Christmas poems for children – Day 4


Christmas PoetryToday we are looking at a Christmas poem by a wonderful poet called John Siddique. It’s from his book, ‘Don’t Wear It On Your Head’.

Read the poem out loud. Does it sound like what you think a poem sounds like, or does it sound like a conversation? Does it rhyme? Look at some of the descriptions – ‘red lipstick wearing aunties / who give scary red kisses’. Do you have people in your family who do that? John also uses sound in the poem – ‘the snow makes it all quiet’. How does this add to the picture the poem is making of a Christmas day?

Snowfall

It snowed last Christmas day where I live,
so we went up the hill opposite
while everyone else sat inside
with their grannies and their uncles,
and the red lipstick wearing aunties
who give scary red kisses. Everyone was eating,
and talking, and eating and steaming up their
windows.

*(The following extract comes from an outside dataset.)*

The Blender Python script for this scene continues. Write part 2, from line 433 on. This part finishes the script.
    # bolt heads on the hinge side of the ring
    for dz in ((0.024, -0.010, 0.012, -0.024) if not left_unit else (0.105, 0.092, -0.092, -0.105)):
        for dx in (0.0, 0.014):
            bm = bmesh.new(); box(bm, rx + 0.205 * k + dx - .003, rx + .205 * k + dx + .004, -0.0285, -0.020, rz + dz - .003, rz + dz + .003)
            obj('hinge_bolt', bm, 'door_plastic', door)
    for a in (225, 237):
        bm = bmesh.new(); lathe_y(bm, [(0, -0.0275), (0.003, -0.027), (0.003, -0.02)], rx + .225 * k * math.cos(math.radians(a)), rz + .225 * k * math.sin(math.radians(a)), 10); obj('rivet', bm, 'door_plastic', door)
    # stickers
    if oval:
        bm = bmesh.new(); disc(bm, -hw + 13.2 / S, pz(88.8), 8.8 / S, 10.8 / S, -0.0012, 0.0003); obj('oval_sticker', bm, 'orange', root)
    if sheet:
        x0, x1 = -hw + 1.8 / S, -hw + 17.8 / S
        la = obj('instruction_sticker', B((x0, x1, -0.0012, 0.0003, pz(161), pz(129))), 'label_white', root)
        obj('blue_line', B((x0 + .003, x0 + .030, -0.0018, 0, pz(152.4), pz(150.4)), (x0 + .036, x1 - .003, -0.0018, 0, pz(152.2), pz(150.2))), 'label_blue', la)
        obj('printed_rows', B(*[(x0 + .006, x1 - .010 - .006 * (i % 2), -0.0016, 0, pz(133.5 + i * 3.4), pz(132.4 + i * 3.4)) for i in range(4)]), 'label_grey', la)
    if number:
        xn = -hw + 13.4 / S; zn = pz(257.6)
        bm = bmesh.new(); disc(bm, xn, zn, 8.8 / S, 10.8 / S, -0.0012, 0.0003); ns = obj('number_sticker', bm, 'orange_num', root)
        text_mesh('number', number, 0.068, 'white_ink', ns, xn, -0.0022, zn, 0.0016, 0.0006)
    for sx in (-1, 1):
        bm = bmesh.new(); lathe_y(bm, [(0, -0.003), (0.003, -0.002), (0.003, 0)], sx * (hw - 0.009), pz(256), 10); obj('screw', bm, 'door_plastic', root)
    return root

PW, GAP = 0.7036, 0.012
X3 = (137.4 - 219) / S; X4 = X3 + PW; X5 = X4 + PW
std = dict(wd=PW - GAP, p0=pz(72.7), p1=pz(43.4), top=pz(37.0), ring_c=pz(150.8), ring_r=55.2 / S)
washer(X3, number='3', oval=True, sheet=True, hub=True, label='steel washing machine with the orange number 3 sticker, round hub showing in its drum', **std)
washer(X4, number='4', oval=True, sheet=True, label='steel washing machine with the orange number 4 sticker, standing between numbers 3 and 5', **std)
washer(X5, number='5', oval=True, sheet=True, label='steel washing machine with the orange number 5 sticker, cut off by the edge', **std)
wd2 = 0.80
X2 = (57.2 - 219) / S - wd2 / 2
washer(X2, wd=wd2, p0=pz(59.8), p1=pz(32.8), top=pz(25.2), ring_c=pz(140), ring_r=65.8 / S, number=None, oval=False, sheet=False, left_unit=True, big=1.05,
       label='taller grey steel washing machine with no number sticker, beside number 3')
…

Repeating little worlds of families
from house to house to house.

We went up the hill in the snow,
there was no sound, everyone’s inside.
Those without families were doing what they do,
even the silence of alone seems noisy.

The snow makes it all quiet.
Away from the windows, away from the dinner,
there is a blanket over the earth, the air is scrubbed
clean, and nothing is moving.

I wish it would snow for a year, and the telly breaks.
Then the radio goes off, and we forget to talk,
and we get a year of this crispy breathing quiet.